Last year the federal government took a public relations beating for its billion-dollar gun registry boondoggle. Ontario recently suffered the same criticism for its Accenture-built social services system that couldn’t handle payment increases to welfare recipients. This year both governments are
looking to the private sector for advice on running a tighter IT ship — but with vastly different budgets.
The federal government, for example, recently announced a series of public consultations with the IT vendor community that will run until January. The contract to facilitate the consultations, for almost $25,000, was awarded to Ottawa-based Public Policy Forum.
The Ontario government also recently appointed a task force to study the management of large information management and information technology (IM/IT) projects. And despite the province’s insistence that it knows only success in such endeavours, it is spending $500,000 to find ways to make it better.
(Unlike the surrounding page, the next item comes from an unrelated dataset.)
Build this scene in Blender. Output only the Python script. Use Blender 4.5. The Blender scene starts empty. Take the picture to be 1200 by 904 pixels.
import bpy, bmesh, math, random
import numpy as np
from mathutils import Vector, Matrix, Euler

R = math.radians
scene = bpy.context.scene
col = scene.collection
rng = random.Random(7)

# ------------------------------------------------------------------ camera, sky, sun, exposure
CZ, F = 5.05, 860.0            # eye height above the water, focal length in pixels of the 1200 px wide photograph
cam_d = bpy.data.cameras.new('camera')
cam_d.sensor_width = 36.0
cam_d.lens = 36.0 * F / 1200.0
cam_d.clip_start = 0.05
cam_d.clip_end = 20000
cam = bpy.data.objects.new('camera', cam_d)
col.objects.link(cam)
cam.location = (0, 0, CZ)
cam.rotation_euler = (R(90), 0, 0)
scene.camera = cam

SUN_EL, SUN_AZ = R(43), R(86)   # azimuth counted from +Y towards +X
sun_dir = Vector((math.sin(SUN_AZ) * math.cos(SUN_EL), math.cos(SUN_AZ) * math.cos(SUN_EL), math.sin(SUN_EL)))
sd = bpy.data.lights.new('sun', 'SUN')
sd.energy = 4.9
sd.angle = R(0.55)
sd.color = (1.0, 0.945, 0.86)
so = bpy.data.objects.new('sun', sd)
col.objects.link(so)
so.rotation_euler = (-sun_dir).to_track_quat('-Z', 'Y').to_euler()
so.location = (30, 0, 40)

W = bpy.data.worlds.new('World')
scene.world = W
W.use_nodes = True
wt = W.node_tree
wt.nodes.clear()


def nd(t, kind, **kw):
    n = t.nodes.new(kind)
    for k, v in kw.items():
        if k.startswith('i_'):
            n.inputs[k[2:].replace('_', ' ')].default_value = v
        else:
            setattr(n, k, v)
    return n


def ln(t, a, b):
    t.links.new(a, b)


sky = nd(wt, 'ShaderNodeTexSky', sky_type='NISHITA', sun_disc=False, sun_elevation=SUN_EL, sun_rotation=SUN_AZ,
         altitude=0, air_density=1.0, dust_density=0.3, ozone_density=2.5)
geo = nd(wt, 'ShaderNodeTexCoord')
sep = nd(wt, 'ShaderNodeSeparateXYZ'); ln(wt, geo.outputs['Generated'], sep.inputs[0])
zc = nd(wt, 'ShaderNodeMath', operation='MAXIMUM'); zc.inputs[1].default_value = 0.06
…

“”The government has had tremendous success with IM/IT projects,”” said Ciaran Ganley, a spokesperson in Ontario’s Management Board Secretariat. “”In fact, it has attained international recognition in its e-government transformation, but as in other organizations it is incumbent upon us to reflect on our processes and evaluate our progress.””
According to Ed Fine, executive director of the organizational readiness office in the IT services branch of Public Works and Government Services Canada (www.solutions.gc.ca/oro-bgc), the federal government is engaged in a horizontal review of expenditures in a number of domains, including information technology. The purpose of those reviews, he added, is to identify how governments can save some of the $5 billion or so it spends each year on IT and be more effective in managing IT across the public sector. PWGSC also recently announced a review of its procurement practices. “”The point is the private sector has more experience in managing on an enterprise basis, and we want to tap into that expertise and knowledge base,”” said Fine.
The consultations will include questionnaires, interviews and roundtables with vendors of all sizes across the country that have been nominated by industry associations such as ITAC and CATA, said Fine. A report summarizing the findings with recommendations on ways to keep the dialogue going will be issued following the consultations.